╭──

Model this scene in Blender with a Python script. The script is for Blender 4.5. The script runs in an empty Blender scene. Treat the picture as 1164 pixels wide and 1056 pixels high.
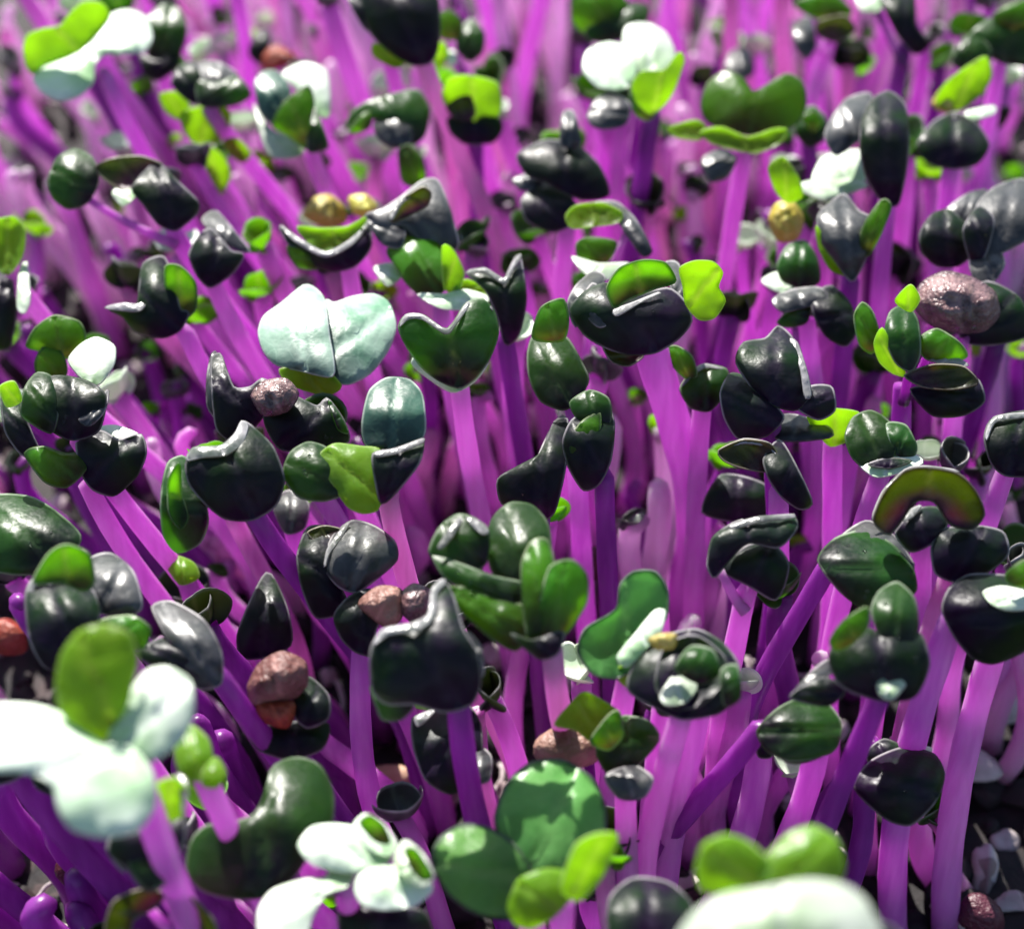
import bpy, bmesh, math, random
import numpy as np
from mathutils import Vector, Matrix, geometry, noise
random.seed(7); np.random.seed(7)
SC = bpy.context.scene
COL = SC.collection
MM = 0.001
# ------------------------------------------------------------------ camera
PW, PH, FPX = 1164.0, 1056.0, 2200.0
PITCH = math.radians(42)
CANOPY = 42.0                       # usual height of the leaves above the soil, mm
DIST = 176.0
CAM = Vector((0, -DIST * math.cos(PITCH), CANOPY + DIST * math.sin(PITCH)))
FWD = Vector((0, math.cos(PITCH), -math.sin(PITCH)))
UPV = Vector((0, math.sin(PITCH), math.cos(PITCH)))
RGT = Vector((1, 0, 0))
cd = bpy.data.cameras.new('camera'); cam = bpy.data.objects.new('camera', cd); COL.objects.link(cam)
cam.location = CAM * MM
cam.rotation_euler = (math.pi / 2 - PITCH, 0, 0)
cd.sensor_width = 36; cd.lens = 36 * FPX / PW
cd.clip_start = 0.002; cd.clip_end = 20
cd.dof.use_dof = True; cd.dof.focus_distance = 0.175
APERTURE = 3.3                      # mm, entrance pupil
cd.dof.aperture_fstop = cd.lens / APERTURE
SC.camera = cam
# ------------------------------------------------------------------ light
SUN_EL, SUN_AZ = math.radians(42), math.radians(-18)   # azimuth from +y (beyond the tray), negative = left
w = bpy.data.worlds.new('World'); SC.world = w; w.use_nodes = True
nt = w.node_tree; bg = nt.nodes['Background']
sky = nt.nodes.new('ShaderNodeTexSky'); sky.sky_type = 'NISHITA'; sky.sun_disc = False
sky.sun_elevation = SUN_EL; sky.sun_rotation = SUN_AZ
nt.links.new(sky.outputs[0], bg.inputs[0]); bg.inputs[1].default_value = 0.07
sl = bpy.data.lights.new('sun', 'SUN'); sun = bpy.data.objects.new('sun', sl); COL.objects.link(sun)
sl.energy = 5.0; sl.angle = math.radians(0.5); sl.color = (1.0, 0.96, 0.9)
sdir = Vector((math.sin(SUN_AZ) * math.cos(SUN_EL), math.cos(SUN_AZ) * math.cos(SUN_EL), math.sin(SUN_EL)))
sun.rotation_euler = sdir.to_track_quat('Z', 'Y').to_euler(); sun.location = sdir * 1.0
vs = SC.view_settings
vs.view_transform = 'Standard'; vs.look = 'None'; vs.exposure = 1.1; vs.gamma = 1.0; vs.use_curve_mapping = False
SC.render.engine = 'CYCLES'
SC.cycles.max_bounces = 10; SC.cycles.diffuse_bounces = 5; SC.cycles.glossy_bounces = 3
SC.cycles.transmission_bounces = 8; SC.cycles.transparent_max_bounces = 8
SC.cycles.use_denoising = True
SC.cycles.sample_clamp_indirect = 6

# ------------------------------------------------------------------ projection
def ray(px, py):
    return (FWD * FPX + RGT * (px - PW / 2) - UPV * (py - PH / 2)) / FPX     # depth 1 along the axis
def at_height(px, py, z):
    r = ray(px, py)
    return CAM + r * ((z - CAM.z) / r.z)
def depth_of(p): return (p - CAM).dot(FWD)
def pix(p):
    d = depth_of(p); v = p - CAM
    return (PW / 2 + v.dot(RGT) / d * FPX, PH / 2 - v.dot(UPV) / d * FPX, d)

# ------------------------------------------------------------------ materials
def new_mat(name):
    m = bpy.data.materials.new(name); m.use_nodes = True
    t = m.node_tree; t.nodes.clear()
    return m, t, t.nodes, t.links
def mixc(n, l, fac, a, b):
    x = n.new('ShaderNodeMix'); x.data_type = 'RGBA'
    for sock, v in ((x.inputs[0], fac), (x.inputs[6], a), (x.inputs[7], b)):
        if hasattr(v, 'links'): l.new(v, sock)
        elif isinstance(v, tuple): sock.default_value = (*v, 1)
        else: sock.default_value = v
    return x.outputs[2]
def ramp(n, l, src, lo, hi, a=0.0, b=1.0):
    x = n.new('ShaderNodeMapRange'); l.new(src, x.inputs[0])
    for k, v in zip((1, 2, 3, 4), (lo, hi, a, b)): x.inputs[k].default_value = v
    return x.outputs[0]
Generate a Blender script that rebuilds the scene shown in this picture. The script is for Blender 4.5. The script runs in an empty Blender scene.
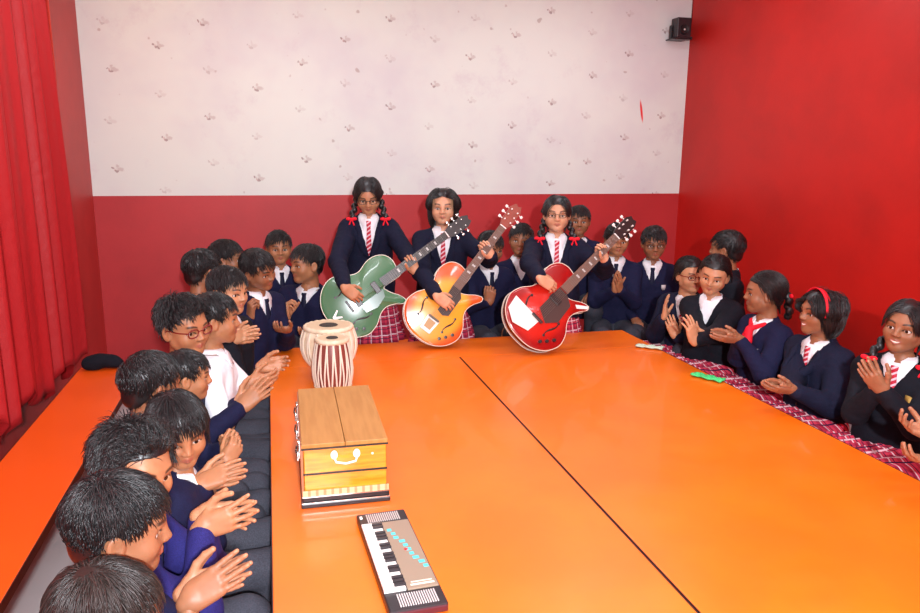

╰──

(Short problem):
All of the lines above should be printed exactly, minus the pictures.

(Written answer):
Model this scene in Blender with a Python script. The script is for Blender 4.5. The script runs in an empty Blender scene. Treat the picture as 1164 pixels wide and 1056 pixels high.
import bpy, bmesh, math, random
import numpy as np
from mathutils import Vector, Matrix, geometry, noise
random.seed(7); np.random.seed(7)
SC = bpy.context.scene
COL = SC.collection
MM = 0.001
# ------------------------------------------------------------------ camera
PW, PH, FPX = 1164.0, 1056.0, 2200.0
PITCH = math.radians(42)
CANOPY = 42.0                       # usual height of the leaves above the soil, mm
DIST = 176.0
CAM = Vector((0, -DIST * math.cos(PITCH), CANOPY + DIST * math.sin(PITCH)))
FWD = Vector((0, math.cos(PITCH), -math.sin(PITCH)))
UPV = Vector((0, math.sin(PITCH), math.cos(PITCH)))
RGT = Vector((1, 0, 0))
cd = bpy.data.cameras.new('camera'); cam = bpy.data.objects.new('camera', cd); COL.objects.link(cam)
cam.location = CAM * MM
cam.rotation_euler = (math.pi / 2 - PITCH, 0, 0)
cd.sensor_width = 36; cd.lens = 36 * FPX / PW
cd.clip_start = 0.002; cd.clip_end = 20
cd.dof.use_dof = True; cd.dof.focus_distance = 0.175
APERTURE = 3.3                      # mm, entrance pupil
cd.dof.aperture_fstop = cd.lens / APERTURE
SC.camera = cam
# ------------------------------------------------------------------ light
SUN_EL, SUN_AZ = math.radians(42), math.radians(-18)   # azimuth from +y (beyond the tray), negative = left
w = bpy.data.worlds.new('World'); SC.world = w; w.use_nodes = True
nt = w.node_tree; bg = nt.nodes['Background']
sky = nt.nodes.new('ShaderNodeTexSky'); sky.sky_type = 'NISHITA'; sky.sun_disc = False
sky.sun_elevation = SUN_EL; sky.sun_rotation = SUN_AZ
nt.links.new(sky.outputs[0], bg.inputs[0]); bg.inputs[1].default_value = 0.07
sl = bpy.data.lights.new('sun', 'SUN'); sun = bpy.data.objects.new('sun', sl); COL.objects.link(sun)
sl.energy = 5.0; sl.angle = math.radians(0.5); sl.color = (1.0, 0.96, 0.9)
sdir = Vector((math.sin(SUN_AZ) * math.cos(SUN_EL), math.cos(SUN_AZ) * math.cos(SUN_EL), math.sin(SUN_EL)))
sun.rotation_euler = sdir.to_track_quat('Z', 'Y').to_euler(); sun.location = sdir * 1.0
vs = SC.view_settings
vs.view_transform = 'Standard'; vs.look = 'None'; vs.exposure = 1.1; vs.gamma = 1.0; vs.use_curve_mapping = False
SC.render.engine = 'CYCLES'
SC.cycles.max_bounces = 10; SC.cycles.diffuse_bounces = 5; SC.cycles.glossy_bounces = 3
SC.cycles.transmission_bounces = 8; SC.cycles.transparent_max_bounces = 8
SC.cycles.use_denoising = True
SC.cycles.sample_clamp_indirect = 6

# ------------------------------------------------------------------ projection
def ray(px, py):
    return (FWD * FPX + RGT * (px - PW / 2) - UPV * (py - PH / 2)) / FPX     # depth 1 along the axis
def at_height(px, py, z):
    r = ray(px, py)
    return CAM + r * ((z - CAM.z) / r.z)
def depth_of(p): return (p - CAM).dot(FWD)
def pix(p):
    d = depth_of(p); v = p - CAM
    return (PW / 2 + v.dot(RGT) / d * FPX, PH / 2 - v.dot(UPV) / d * FPX, d)

# ------------------------------------------------------------------ materials
def new_mat(name):
    m = bpy.data.materials.new(name); m.use_nodes = True
    t = m.node_tree; t.nodes.clear()
    return m, t, t.nodes, t.links
def mixc(n, l, fac, a, b):
    x = n.new('ShaderNodeMix'); x.data_type = 'RGBA'
    for sock, v in ((x.inputs[0], fac), (x.inputs[6], a), (x.inputs[7], b)):
        if hasattr(v, 'links'): l.new(v, sock)
        elif isinstance(v, tuple): sock.default_value = (*v, 1)
        else: sock.default_value = v
    return x.outputs[2]
def ramp(n, l, src, lo, hi, a=0.0, b=1.0):
    x = n.new('ShaderNodeMapRange'); l.new(src, x.inputs[0])
    for k, v in zip((1, 2, 3, 4), (lo, hi, a, b)): x.inputs[k].default_value = v
    return x.outputs[0]
Generate a Blender script that rebuilds the scene shown in this picture. The script is for Blender 4.5. The script runs in an empty Blender scene.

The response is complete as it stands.